HTC has released its consolidated results for the second financial quarter, revealing figures in line with the unaudited report it posted last month. The Taiwanese company also gave a forecast for its third financial quarter, which it anticipates will be as tough as the first quarter of this year. It forecasts overall revenue to be somewhere between NT$70 billion (around $2.34 billion) and NT$80 billion ($2.67 billion) — a large drop from its NT$91 billion ($3.04 billion) Q2 revenue, but still slightly above the NT$67.8 billion ($2.26 billion) it posted in Q1.

While HTC's incoming revenue should be slightly higher than Q1, its gross and operating margins are set to be very poor.

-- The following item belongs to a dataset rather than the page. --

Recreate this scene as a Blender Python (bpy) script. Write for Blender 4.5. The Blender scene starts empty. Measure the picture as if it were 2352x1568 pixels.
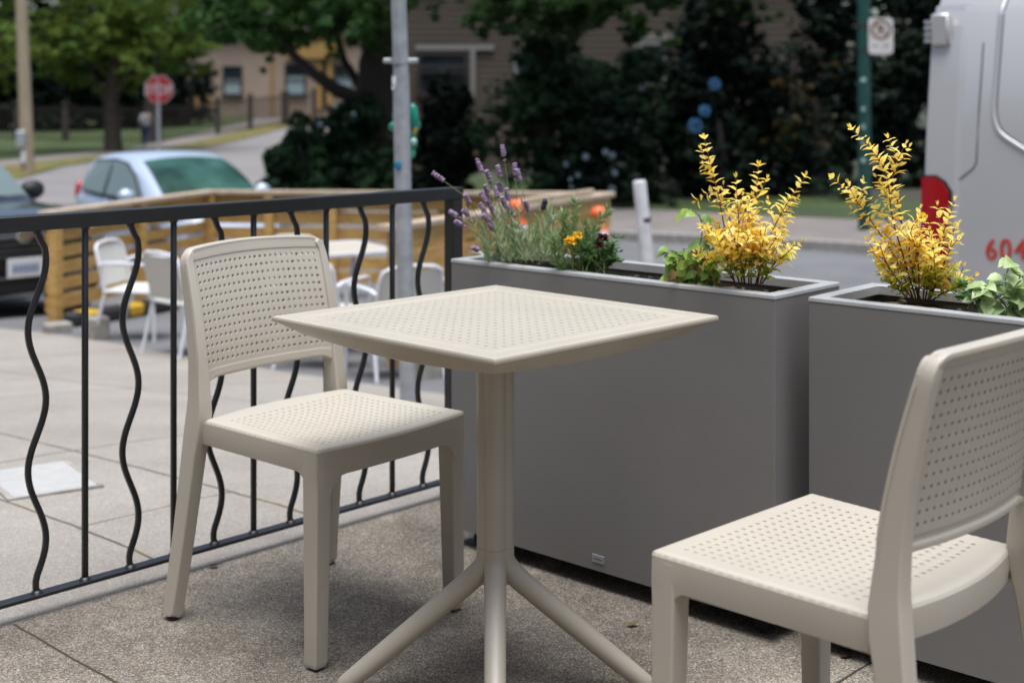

The company expects a 25 percent gross margin, down from 27 percent last quarter, and a lowly 7 percent operating margin, down from 9 percent last quarter. In practical terms, that means if the company hits its minimum $2.34 billion target dead on, a 7 percent operating margin would give an operating profit of $163.8 million.

Speaking at an investor conference today, HTC's chief financial officer Chialin Chang said that only China would see growth, with other markets facing "different degrees of decline." Reuters reports that Chang went on to explain that HTC's operations in Europe, the Middle East and Africa face a particularly daunting task due to challenging market conditions and competition. HTC will post its unaudited Q3 figures at the start of October.